Antonius, sabedor ya de que a su vida le queda lo que a una partida de ajedrez, decide acudir a Dios y, en general, a todos los preceptos de la fe cristiana, a los que reprocha su atronador silencio. A través de numerosos diálogos con la Muerte que transcurren durante la película, llega a plantearse varias veces el hecho de que Dios sea solamente una imagen tranquilizadora para aquellos que tienen un terrible temor a las tinieblas que supone la muerte en sí misma. Pero la asunción de algo semejante le resulta demasiado horrible, dado que a esto seguiría la necesidad de afrontar el concepto de la nada como aquello que sucede a la vida, lo cual claramente la privaría de un sentido. Se esfuerza por encontrar tal, pero tras años de guerra y penurias se ha vuelto alguien racional y, a la vez que difícil de asustar, también difícil de convencer. En medio de esta dubitación moral permanente, Antonius se determina a realizar una buena acción que sea insólita, dada su situación «privilegiada» como conocedor de su propio deceso.

Mas el escudero, Jöns, choca con su señor en la necesidad de este de una garantía divina posterior a la muerte. Con muchos años a la espalda en contacto con las irracionalidades de la guerra religiosa y el sufrimiento que de esta emanaba, ha llegado a la conclusión de que el mundo es su mundo. En este, se dedica a sonreír a las mujeres y a los pequeños placeres de la vida a los que sabe fugaces. Considera, así, que es un ser pecaminoso y un alma susceptible en demasía, como para estar inmiscuido en profundas preguntas infinitas. Resulta demasiado insignificante para el cielo y el infierno. Pese a todo, no ignora la lúgubre elocuencia de la muerte cuando se acerca y reconoce a la nada cuando la tiene delante. Sin embargo, –se pregunta– ¿cómo puede hablar su amo del silencio de nadie? ¿Acaso no escucha el cantar de los pájaros, la brisa de las olas, la mirada de las bellas damas o la dulzura de los laúdes?

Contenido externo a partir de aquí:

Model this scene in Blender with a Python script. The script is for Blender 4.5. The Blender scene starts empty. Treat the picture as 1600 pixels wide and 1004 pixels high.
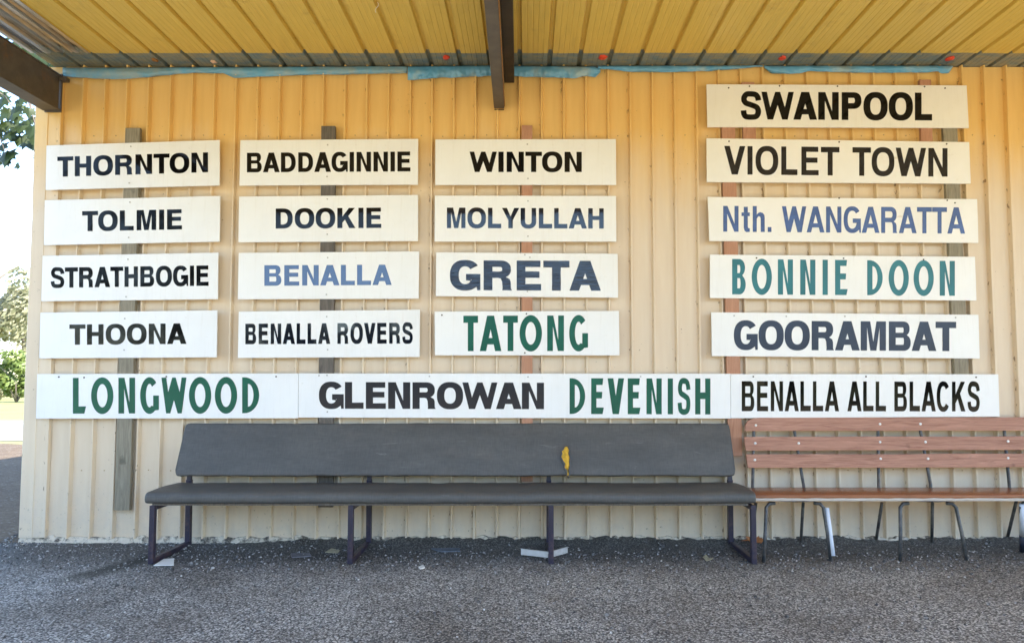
import bpy, bmesh, math, random
from mathutils import Vector, Matrix, noise
R = random.Random(7)
C = bpy.context.scene
COL = C.collection

# ------------------------------------------------------------------ camera, sky, sun
D, H, PITCH = 5.9, 1.373, math.atan(0.0568)
F, PX, PY = 1067.0, 825.0, 535.0
cam_d = bpy.data.cameras.new('camera'); cam = bpy.data.objects.new('camera', cam_d); COL.objects.link(cam)
cam.location = (0, -D, H); cam.rotation_euler = (math.pi/2 + PITCH, 0, 0)
cam_d.sensor_width = 36; cam_d.lens = F/1600*36
cam_d.shift_x = -(PX-800)/1600; cam_d.shift_y = (PY-502)/1600
cam_d.clip_start = 0.05; cam_d.clip_end = 2000
C.camera = cam
SUN = Vector((0.72, -0.25, 0.66)).normalized()
w = bpy.data.worlds.new('World'); C.world = w; w.use_nodes = True
nt = w.node_tree; bg = nt.nodes['Background']
sky = nt.nodes.new('ShaderNodeTexSky'); sky.sky_type = 'NISHITA'; sky.sun_disc = False
sky.sun_elevation = math.asin(SUN.z); sky.sun_rotation = math.atan2(SUN.x, SUN.y)
sky.air_density = 1.0; sky.dust_density = 0.3; sky.ozone_density = 1.6
nt.links.new(sky.outputs[0], bg.inputs[0]); bg.inputs[1].default_value = 0.14
sd = bpy.data.lights.new('sun', 'SUN'); sd.energy = 3.2; sd.angle = math.radians(0.5); sd.color = (1, .93, .82)
so = bpy.data.objects.new('sun', sd); COL.objects.link(so); so.location = SUN*30
so.rotation_euler = SUN.to_track_quat('Z', 'Y').to_euler()
C.view_settings.view_transform = 'Standard'; C.view_settings.look = 'None'
C.view_settings.exposure = 2.46; C.view_settings.gamma = 1
C.render.engine = 'CYCLES'
C.cycles.max_bounces = 10; C.cycles.diffuse_bounces = 7; C.cycles.glossy_bounces = 4
C.cycles.caustics_reflective = False; C.cycles.caustics_refractive = False

# ------------------------------------------------------------------ helpers
def at(px, py, Y):
    """point on the vertical plane y = Y that the photograph shows at pixel (px, py)"""
    u, v = (px-PX)/F, -(py-PY)/F
    d = Vector((u, math.cos(PITCH)-v*math.sin(PITCH), math.sin(PITCH)+v*math.cos(PITCH)))
    return Vector((0, -D, H)) + d*((Y+D)/d.y)
def on_ground(px, py, z=0.0):
    u, v = (px-PX)/F, -(py-PY)/F
    d = Vector((u, math.cos(PITCH)-v*math.sin(PITCH), math.sin(PITCH)+v*math.cos(PITCH)))
    return Vector((0, -D, H)) + d*((z-H)/d.z)

class MB:
    def __init__(s): s.v, s.f = [], []
    def add(s, vs, fs):
        o = len(s.v); s.v += [Vector(p) for p in vs]; s.f += [tuple(i+o for i in f) for f in fs]; return s
    def box(s, a, b):
        x0, y0, z0 = a; x1, y1, z1 = b
        return s.add([(x0,y0,z0),(x1,y0,z0),(x1,y1,z0),(x0,y1,z0),(x0,y0,z1),(x1,y0,z1),(x1,y1,z1),(x0,y1,z1)],
            [(0,3,2,1),(4,5,6,7),(0,1,5,4),(1,2,6,5),(2,3,7,6),(3,0,4,7)])
    def bar(s, p, q, wx, wy):
        """square bar from p to q"""
        p, q = Vector(p), Vector(q); d = (q-p).normalized()
        a = Vector((1,0,0)) if abs(d.x) < .9 else Vector((0,1,0))
        b = d.cross(a).normalized(); a = b.cross(d).normalized()
        vs = [c + a*i*wx/2 + b*j*wy/2 for c in (p, q) for i, j in ((-1,-1),(1,-1),(1,1),(-1,1))]
        return s.add(vs, [(3,2,1,0),(4,5,6,7),(0,1,5,4),(1,2,6,5),(2,3,7,6),(3,0,4,7)])
    def tube(s, pts, r, seg=10, cap=True):
        pts = [Vector(p) for p in pts]; rs = r if isinstance(r, (list, tuple)) else [r]*len(pts)
        o = len(s.v); ref = None
        for i, p in enumerate(pts):
            d = (pts[min(i+1, len(pts)-1)] - pts[max(i-1, 0)]).normalized()
            if ref is None: ref = d.orthogonal().normalized()
            ref = (ref - d*ref.dot(d)).normalized(); b = d.cross(ref)
            for k in range(seg):
                a = 2*math.pi*k/seg; s.v.append(p + (ref*math.cos(a)+b*math.sin(a))*rs[i])
        for i in range(len(pts)-1):
            for k in range(seg):
                k2 = (k+1) % seg; s.f.append((o+i*seg+k, o+i*seg+k2, o+(i+1)*seg+k2, o+(i+1)*seg+k))
        if cap:
            s.f.append(tuple(o+k for k in reversed(range(seg)))); e = o+(len(pts)-1)*seg
            s.f.append(tuple(e+k for k in range(seg)))
        return s
    def build(s, name, m, parent=None, smooth=False):
        off = parent.matrix_basis.translation.copy() if parent else Vector()
        p = parent
        while p and p.parent: p = p.parent; off += p.matrix_basis.translation
        me = bpy.data.meshes.new(name); me.from_pydata([v-off for v in s.v], [], s.f); me.update()
        if smooth: me.polygons.foreach_set('use_smooth', [True]*len(me.polygons))
        o = bpy.data.objects.new(name, me); COL.objects.link(o); me.materials.append(m)
        if parent: o.parent = parent
        return o
def fix_normals(o):
    bm = bmesh.new(); bm.from_mesh(o.data); bmesh.ops.recalc_face_normals(bm, faces=bm.faces); bm.to_mesh(o.data); bm.free(); return o
def bevel(o, wd, seg=2, smooth=True):
    bm = bmesh.new(); bm.from_mesh(o.data)
    bmesh.ops.bevel(bm, geom=list(bm.edges), offset=wd, segments=seg, affect='EDGES', profile=.5, clamp_overlap=True)
    bmesh.ops.recalc_face_normals(bm, faces=bm.faces)
    bm.to_mesh(o.data); bm.free()
    if smooth: o.data.polygons.foreach_set('use_smooth', [True]*len(o.data.polygons))
    return o
def tag(o, label=None, cat=None, group=None, kind=None):
    if label: o['label'] = label
    if cat: o['category'] = cat
    if group: o['group'] = group
    if kind: o['kind'] = kind
    return o
def thing(name, loc, label, cat, group=None):
    o = bpy.data.objects.new(name, None); COL.objects.link(o); o.location = loc; o.empty_display_size = .1
    return tag(o, label, cat, group)

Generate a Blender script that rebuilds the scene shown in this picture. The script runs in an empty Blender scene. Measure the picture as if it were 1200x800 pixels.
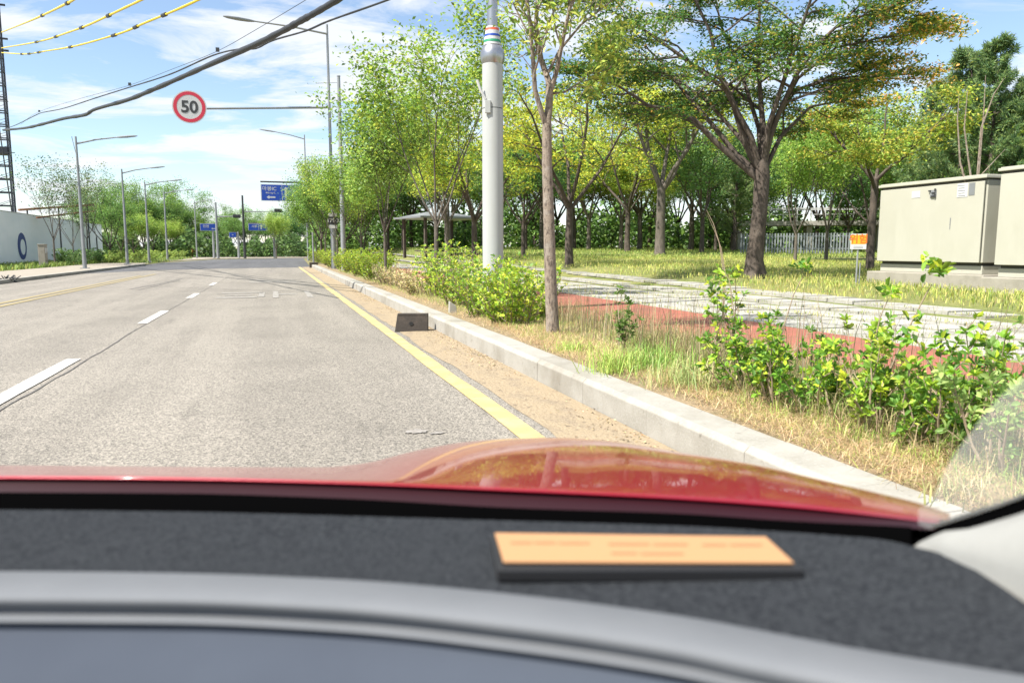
import bpy, math, random
import numpy as np
from mathutils import Vector, Matrix
random.seed(7); rng = np.random.default_rng(7)
R = math.radians
sc = bpy.context.scene
C = sc.collection

# ------------------------------------------------------------------ camera
EYE = Vector((0, 0, 1.15)); FPX = 870.0; YAW = R(17.59); PITCH = R(7.08)
cam_d = bpy.data.cameras.new('camera'); cam = bpy.data.objects.new('camera', cam_d); C.objects.link(cam)
cam_d.sensor_width = 36; cam_d.lens = 36*FPX/1200; cam_d.clip_start = 0.02; cam_d.clip_end = 4000
cam.location = EYE; cam.rotation_euler = (R(90)-PITCH, 0, -YAW)
cam_d.dof.use_dof = True; cam_d.dof.focus_distance = 10; cam_d.dof.aperture_fstop = 4.8
sc.camera = cam
# ------------------------------------------------------------------ sky + sun
SUN_EL = R(54); SUN_AZ = R(-106)      # azimuth clockwise from +Y (road direction); from the left, slightly behind
w = bpy.data.worlds.new('World'); sc.world = w; w.use_nodes = True
nt = w.node_tree; nt.nodes.clear()
def N(nt, t, **kw):
    n = nt.nodes.new(t)
    for k, v in kw.items():
        if k in n.inputs: n.inputs[k].default_value = v
        else: setattr(n, k, v)
    return n
sky = N(nt, 'ShaderNodeTexSky', sky_type='NISHITA', sun_disc=False, sun_elevation=SUN_EL, sun_rotation=SUN_AZ, air_density=1.0, dust_density=.3, ozone_density=1.8)
tc = N(nt, 'ShaderNodeTexCoord')
sep = N(nt, 'ShaderNodeSeparateXYZ'); nt.links.new(tc.outputs['Generated'], sep.inputs[0])
addz = N(nt, 'ShaderNodeMath', operation='ADD'); addz.inputs[1].default_value = 0.16; nt.links.new(sep.outputs[2], addz.inputs[0])
dv = N(nt, 'ShaderNodeVectorMath', operation='DIVIDE'); cmb = N(nt, 'ShaderNodeCombineXYZ')
for i in range(3): nt.links.new(addz.outputs[0], cmb.inputs[i])
nt.links.new(tc.outputs['Generated'], dv.inputs[0]); nt.links.new(cmb.outputs[0], dv.inputs[1])
mp = N(nt, 'ShaderNodeMapping'); mp.inputs['Scale'].default_value = (0.75, 1.5, 0.9); mp.inputs['Rotation'].default_value = (0, 0, 0.5)
mp.inputs['Location'].default_value = (2.3, .7, 0)
nt.links.new(dv.outputs[0], mp.inputs[0])
cn = N(nt, 'ShaderNodeTexNoise', Scale=1.9, Detail=10, Roughness=0.62, Distortion=0.5); nt.links.new(mp.outputs[0], cn.inputs[0])
cr = N(nt, 'ShaderNodeValToRGB'); cr.color_ramp.elements[0].position = .45; cr.color_ramp.elements[1].position = .575
cr.color_ramp.elements[0].color = (.06, .06, .06, 1); cr.color_ramp.elements[1].color = (.93, .93, .93, 1)
nt.links.new(cn.outputs[0], cr.inputs[0])
mx = N(nt, 'ShaderNodeMix', data_type='RGBA'); nt.links.new(cr.outputs[0], mx.inputs[0])
nt.links.new(sky.outputs[0], mx.inputs[6]); mx.inputs[7].default_value = (4.9, 5.05, 5.3, 1)
bg = N(nt, 'ShaderNodeBackground', Strength=0.095); nt.links.new(mx.outputs[2], bg.inputs[0])
wo = N(nt, 'ShaderNodeOutputWorld'); nt.links.new(bg.outputs[0], wo.inputs[0])
sl = bpy.data.lights.new('sun', 'SUN'); sl.energy = 4.6; sl.angle = R(0.53); sl.color = (1, .95, .87)
so = bpy.data.objects.new('sun', sl); C.objects.link(so)
sdir = Vector((math.sin(SUN_AZ)*math.cos(SUN_EL), math.cos(SUN_AZ)*math.cos(SUN_EL), math.sin(SUN_EL)))
so.rotation_euler = sdir.to_track_quat('Z', 'Y').to_euler(); so.location = (-20, 0, 40)
vs = sc.view_settings; vs.view_transform = 'Standard'; vs.look = 'None'; vs.exposure = 1.15; vs.gamma = 1; vs.use_curve_mapping = False
cy = sc.cycles; cy.max_bounces = 6; cy.transparent_max_bounces = 8; cy.caustics_reflective = False; cy.caustics_refractive = False
cy.use_denoising = True; cy.sample_clamp_indirect = 6

# ------------------------------------------------------------------ pixel helpers (1200x800 photograph)
CM = cam.rotation_euler.to_matrix()
def ray(px, py): return (CM @ Vector(((px-600)/FPX, -(py-400)/FPX, -1))).normalized()
def gnd(px, py, z=0.0):
    d = ray(px, py); t = (z-EYE.z)/d.z; return EYE + d*t
def dist(px, py, r):
    d = ray(px, py); h = math.hypot(d.x, d.y); return EYE + d*(r/h)
def atX(px, X, z=0.0):
    """ground point at lateral offset X in picture column px"""
    a, b = 292.5, 799
    lo, hi = 0.5, 400
    for _ in range(60):
        m = (lo+hi)/2; p = CM.transposed() @ (Vector((X, m, z))-EYE)
        u = 600+FPX*p.x/-p.z if p.z < 0 else (-1e9 if X < 0 else 1e9)
        if X > 0:
            if u > px: lo = m
            else: hi = m
        else:
            if u < px: lo = m
            else: hi = m
    return Vector((X, lo, z))
def toppix(p, py):
    """height z of pixel row py straight above ground point p"""
    lo, hi = p.z, p.z+80
    for _ in range(50):
        m = (lo+hi)/2; q = CM.transposed() @ (Vector((p.x, p.y, m))-EYE)
        v = 400-FPX*q.y/-q.z
        if v > py: lo = m
        else: hi = m
    return lo
def sm(a, b, x):
    t = min(1, max(0, (x-a)/(b-a))); return t*t*(3-2*t)
def H(x, y):
    """ground height right of the kerb"""
    if x < 2.2: return 0
    s = sm(7.5, 10.5, x)
    yy = min(60, max(0, y-6))
    b = .03*math.sin(x*.55+1)*math.sin(y*.4)*s*sm(9, 14, x)
    return .2 + s*(.12+.0165*yy) + b
def on(px, rr):
    """ground point at column px, horizontal range rr"""
    p = dist(px, 300, rr); return Vector((p.x, p.y, H(p.x, p.y)))

# ------------------------------------------------------------------ object helpers
def tag(o, label=None, cat=None, group=None, kind=None):
    if label: o['label'] = label
    if cat: o['category'] = cat
    if group: o['group'] = group
    if kind: o['kind'] = kind
    return o
def empty(name, loc=(0, 0, 0), rz=0, label=None, cat=None, group=None):
    o = bpy.data.objects.new(name, None); C.objects.link(o); o.location = loc; o.rotation_euler = (0, 0, rz); o.empty_display_size = .2
    return tag(o, label, cat, group)
def copy_tree(o, parent=None):
    c = o.copy(); C.objects.link(c); c.parent = parent
    for ch in list(o.children): copy_tree(ch, c)
    return c
class MB:
    def __init__(s): s.v = []; s.f = []
    def add(s, vs, fs):
        k = len(s.v); s.v += [tuple(v) for v in vs]; s.f += [tuple(i+k for i in f) for f in fs]; return s
    def box(s, c, d, rz=0, tilt=None):
        x, y, z = d[0]/2, d[1]/2, d[2]/2
        M = Matrix.Rotation(rz, 3, 'Z')
        if tilt: M = M @ Matrix.Rotation(tilt[1], 3, tilt[0])
        P = [Vector(c)+M @ Vector((a*x, b*y, e*z)) for a in (-1, 1) for b in (-1, 1) for e in (-1, 1)]
        return s.add(P, [(0, 1, 3, 2), (4, 6, 7, 5), (0, 4, 5, 1), (2, 3, 7, 6), (0, 2, 6, 4), (1, 5, 7, 3)])
    def tube(s, pts, rad, n=8, cap=True):
        pts = [Vector(p) for p in pts]; k = len(pts)
        if not hasattr(rad, '__len__'): rad = [rad]*k
        V = []; ref = None
        for i, p in enumerate(pts):
            t = (pts[min(i+1, k-1)]-pts[max(i-1, 0)])
            t = t.normalized() if t.length > 1e-9 else Vector((0, 0, 1))
            if ref is None: ref = Vector((1, 0, 0)) if abs(t.x) < .8 else Vector((0, 1, 0))
            a = (ref-t*ref.dot(t)).normalized(); b = t.cross(a); ref = a
            for j in range(n):
                q = 2*math.pi*j/n; V.append(p+(a*math.cos(q)+b*math.sin(q))*rad[i])
        F = [(i*n+j, i*n+(j+1) % n, (i+1)*n+(j+1) % n, (i+1)*n+j) for i in range(k-1) for j in range(n)]
        if cap: F += [tuple(range(n-1, -1, -1)), tuple(range((k-1)*n, k*n))]
        return s.add(V, F)
    def prism(s, poly, vec):
        n = len(poly); v = Vector(vec); P = [Vector(p) for p in poly]
        return s.add(P+[p+v for p in P], [tuple(range(n-1, -1, -1)), tuple(range(n, 2*n))]+[(i, (i+1) % n, n+(i+1) % n, n+i) for i in range(n)])
    def grid(s, rows):
        n = len(rows[0]); V = [p for r in rows for p in r]
        return s.add(V, [(i*n+j, i*n+j+1, (i+1)*n+j+1, (i+1)*n+j) for i in range(len(rows)-1) for j in range(n-1)])
    def build(s, name, mat, parent=None, smooth=False, bevel=0):
        me = bpy.data.meshes.new(name); me.from_pydata(s.v, [], s.f); me.materials.append(mat)
        o = bpy.data.objects.new(name, me); C.objects.link(o); o.parent = parent
        if smooth:
            me.polygons.foreach_set('use_smooth', [True]*len(me.polygons))
            me.set_sharp_from_angle(angle=R(40))
        if bevel:
            b = o.modifiers.new('bevel', 'BEVEL'); b.width = bevel; b.segments = 2; b.limit_method = 'ANGLE'
        me.update(); return o
def fast_mesh(name, V, F, mat, parent=None, col=None):
    """V (n,3) F (m,k); col (n,3)"""
    me = bpy.data.meshes.new(name); k = F.shape[1]
    me.vertices.add(len(V)); me.vertices.foreach_set('co', V.astype(np.float32).ravel())
    me.loops.add(F.size); me.loops.foreach_set('vertex_index', F.astype(np.int32).ravel())
    me.polygons.add(len(F)); me.polygons.foreach_set('loop_start', np.arange(0, F.size, k, dtype=np.int32))
    me.update(calc_edges=True)
    if col is not None:
        at = me.color_attributes.new('Col', 'FLOAT_COLOR', 'POINT')
        at.data.foreach_set('color', np.concatenate([col, np.ones((len(col), 1))], 1).astype(np.float32).ravel())
    me.materials.append(mat)
    o = bpy.data.objects.new(name, me); C.objects.link(o); o.parent = parent
    return o
def text_mesh(s, size, name, mat, parent, M, ext=.004, bold=0):
    cu = bpy.data.curves.new('t', 'FONT'); cu.body = s; cu.size = size; cu.align_x = 'CENTER'; cu.align_y = 'CENTER'; cu.extrude = ext; cu.offset = bold
    t = bpy.data.objects.new('t', cu); C.objects.link(t)
    bpy.context.view_layer.update()
    me = bpy.data.meshes.new_from_object(t.evaluated_get(bpy.context.evaluated_depsgraph_get()))
    bpy.data.objects.remove(t); me.name = name; me.materials.clear(); me.materials.append(mat)
    o = bpy.data.objects.new(name, me); C.objects.link(o); o.parent = parent; o.matrix_local = M
    return o

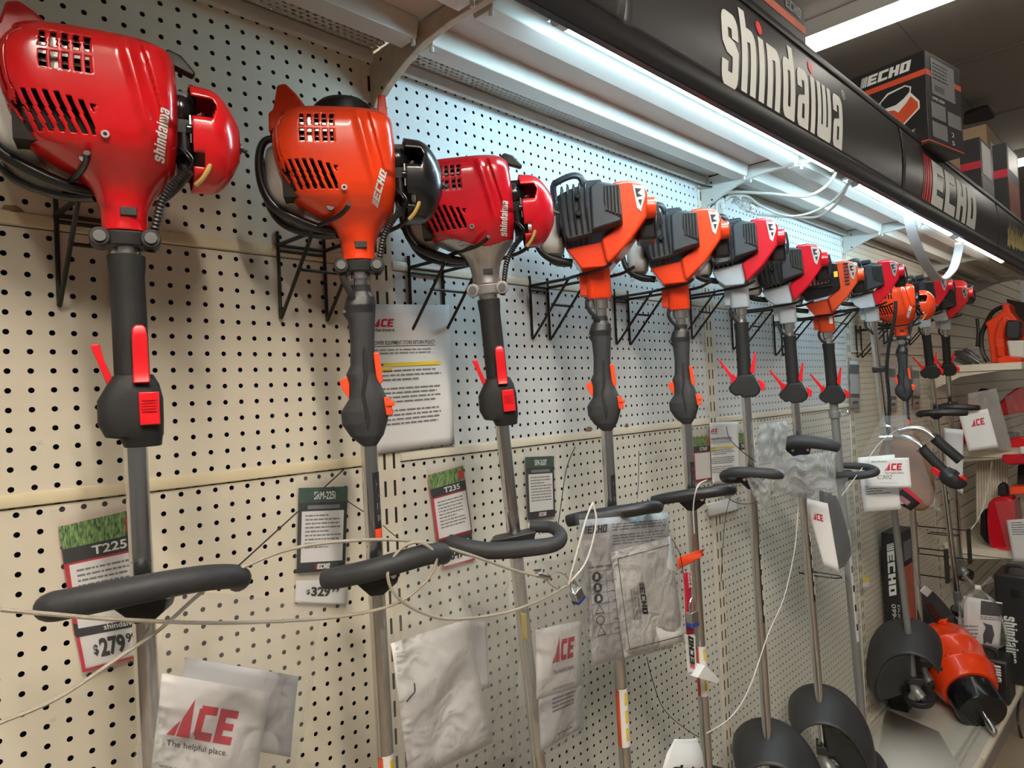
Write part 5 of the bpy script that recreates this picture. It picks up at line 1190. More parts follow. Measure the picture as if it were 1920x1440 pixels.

A través de un quijotesco ejercicio de influencia mutua, Jöns y los demás comediantes y aldeanos que se suman al recorrido de Antonius irán haciendo ver a este que el juego que mantiene con la muerte es, en esencia, divertido. Los amoríos, disputas, cantares y penas de sus acompañantes no serán más que la afirmación constante de esta máxima.

Mientras la Parca jugaba su inexorable jaquemate, Antonius es capaz de despistarla y tras ella escapa la feliz pareja de artistas con su hijo de un año, que poco sabrían de la vida, pero bien que sabían cantarle. Consuma así su buena acción, salvando de la peste a aquellos que ya enfermaban, pero del más dulce de los males: el amor. Arriba finalmente a su hogar donde le esperan los ojos de idilio de su esposa, como Penelopea esperó a su Odiseo tras una década de infortunios del destino en el Mediterráneo. A diferencia de a Odiseo, a Antonius le espera la muerte tras su llegada, algo que sabe. En un último arrebato de miedo e ira recrimina a Dios y a la Muerte su mudez. Jöns le reprende. «¿Qué le pides a tan noble y alto señor? ¿No ves acaso que él tampoco sabe nada?» Es ya hora de que se enfrente a la muerte como se enfrenta el caballero sin miedo: sin nada que lamentar, sin nada que exigir y, en última instancia, danzando. Nunca fue un privilegiado por ver la partida que mantenía con la muerte, ni su acción fue en absoluto insólita. Antonius hizo lo que habría hecho todo aquel que ama: seguir viviendo.